* GOAL *
Within the records that follow, restate exactly the lines from the line with "Generate a Blender" down to the line with "scene.view_settings.exposure=0", including both. Omit the pictures.
━━━ DATASET EXCERPTS ━━━
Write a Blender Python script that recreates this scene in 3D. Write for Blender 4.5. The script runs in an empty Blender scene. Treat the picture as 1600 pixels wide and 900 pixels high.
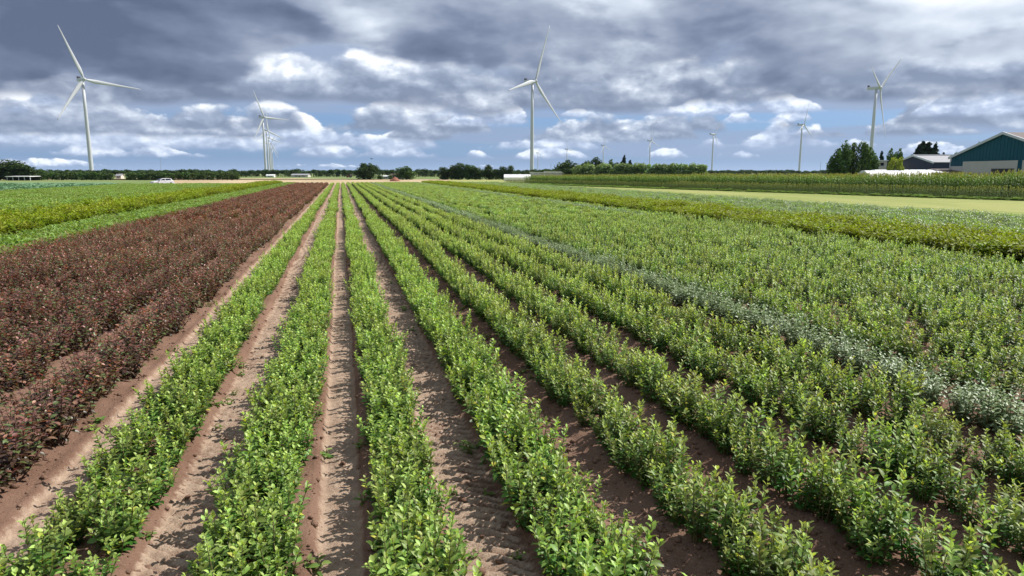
━━━
━━━ DATASET EXCERPTS ━━━
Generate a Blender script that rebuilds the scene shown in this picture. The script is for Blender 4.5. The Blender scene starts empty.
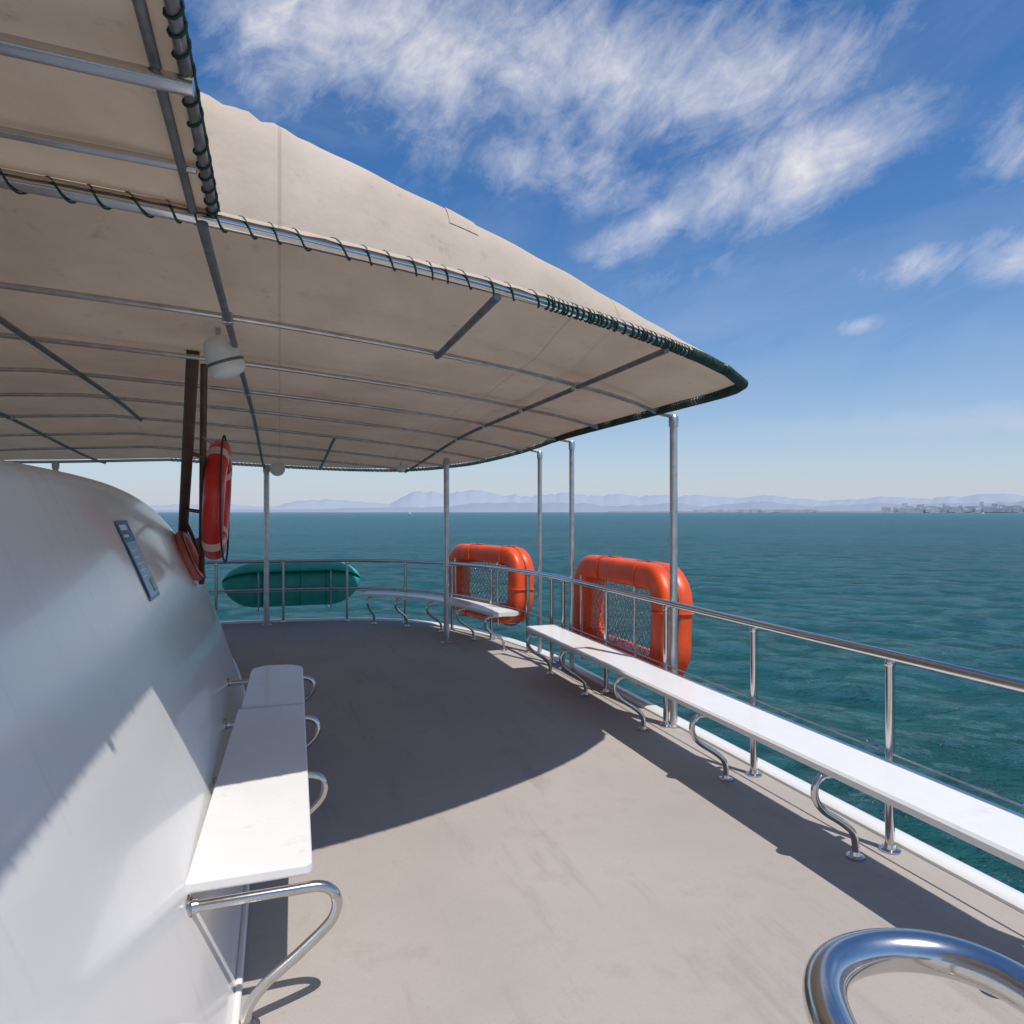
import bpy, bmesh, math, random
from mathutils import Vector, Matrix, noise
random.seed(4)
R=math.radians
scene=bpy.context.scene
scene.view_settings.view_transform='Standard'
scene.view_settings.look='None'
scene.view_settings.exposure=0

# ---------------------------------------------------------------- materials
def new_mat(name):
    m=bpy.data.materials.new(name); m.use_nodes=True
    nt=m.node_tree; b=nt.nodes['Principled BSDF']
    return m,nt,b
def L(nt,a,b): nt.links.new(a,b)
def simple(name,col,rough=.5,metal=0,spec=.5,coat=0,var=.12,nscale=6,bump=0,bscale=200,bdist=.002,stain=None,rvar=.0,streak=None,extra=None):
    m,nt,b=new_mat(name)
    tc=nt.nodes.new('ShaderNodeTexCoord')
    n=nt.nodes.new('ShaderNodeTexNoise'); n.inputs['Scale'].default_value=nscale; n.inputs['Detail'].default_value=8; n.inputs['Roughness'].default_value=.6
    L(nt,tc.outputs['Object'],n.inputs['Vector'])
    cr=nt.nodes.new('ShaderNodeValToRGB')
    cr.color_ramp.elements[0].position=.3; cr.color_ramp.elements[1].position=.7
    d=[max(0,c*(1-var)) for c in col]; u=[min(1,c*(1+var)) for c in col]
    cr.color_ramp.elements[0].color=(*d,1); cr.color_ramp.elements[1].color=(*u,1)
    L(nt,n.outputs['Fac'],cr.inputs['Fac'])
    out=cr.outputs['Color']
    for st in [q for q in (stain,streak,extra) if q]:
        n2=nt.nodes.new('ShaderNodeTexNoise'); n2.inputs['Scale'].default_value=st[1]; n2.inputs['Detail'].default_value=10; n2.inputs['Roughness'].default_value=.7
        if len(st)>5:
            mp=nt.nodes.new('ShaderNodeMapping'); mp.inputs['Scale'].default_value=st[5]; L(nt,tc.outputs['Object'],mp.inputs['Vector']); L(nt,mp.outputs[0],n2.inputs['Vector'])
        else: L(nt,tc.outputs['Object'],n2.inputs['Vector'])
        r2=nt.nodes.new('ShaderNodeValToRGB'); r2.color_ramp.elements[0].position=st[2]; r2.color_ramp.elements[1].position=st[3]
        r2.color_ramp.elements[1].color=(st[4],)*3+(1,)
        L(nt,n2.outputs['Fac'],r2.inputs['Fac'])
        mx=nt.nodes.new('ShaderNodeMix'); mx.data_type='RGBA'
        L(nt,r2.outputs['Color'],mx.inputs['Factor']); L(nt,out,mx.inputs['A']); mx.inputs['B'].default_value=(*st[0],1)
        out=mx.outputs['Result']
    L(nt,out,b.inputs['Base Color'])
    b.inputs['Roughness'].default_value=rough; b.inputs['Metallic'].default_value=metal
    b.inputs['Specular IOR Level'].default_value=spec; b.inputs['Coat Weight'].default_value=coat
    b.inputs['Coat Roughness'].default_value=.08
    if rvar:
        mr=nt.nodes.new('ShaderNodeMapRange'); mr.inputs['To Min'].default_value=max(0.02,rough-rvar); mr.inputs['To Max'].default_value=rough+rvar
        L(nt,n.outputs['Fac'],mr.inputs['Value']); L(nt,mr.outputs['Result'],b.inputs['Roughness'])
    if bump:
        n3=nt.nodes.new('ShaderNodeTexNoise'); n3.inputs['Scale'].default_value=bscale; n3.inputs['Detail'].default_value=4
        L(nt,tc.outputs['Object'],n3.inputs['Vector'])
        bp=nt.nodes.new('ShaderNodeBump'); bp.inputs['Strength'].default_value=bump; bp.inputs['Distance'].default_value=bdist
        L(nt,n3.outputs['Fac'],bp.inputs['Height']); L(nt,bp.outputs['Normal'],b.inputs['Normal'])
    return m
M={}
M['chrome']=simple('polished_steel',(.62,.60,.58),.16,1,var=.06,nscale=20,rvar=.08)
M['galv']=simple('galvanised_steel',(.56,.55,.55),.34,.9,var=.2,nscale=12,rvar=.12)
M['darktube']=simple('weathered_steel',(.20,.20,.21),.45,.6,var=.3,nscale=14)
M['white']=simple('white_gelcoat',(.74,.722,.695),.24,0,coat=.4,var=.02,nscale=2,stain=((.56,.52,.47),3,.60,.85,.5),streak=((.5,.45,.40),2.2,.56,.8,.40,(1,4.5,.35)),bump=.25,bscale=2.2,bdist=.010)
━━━
* CORRECT RESULT *
Generate a Blender script that rebuilds the scene shown in this picture. The script is for Blender 4.5. The Blender scene starts empty.
import bpy, bmesh, math, random
from mathutils import Vector, Matrix, noise
random.seed(4)
R=math.radians
scene=bpy.context.scene
scene.view_settings.view_transform='Standard'
scene.view_settings.look='None'
scene.view_settings.exposure=0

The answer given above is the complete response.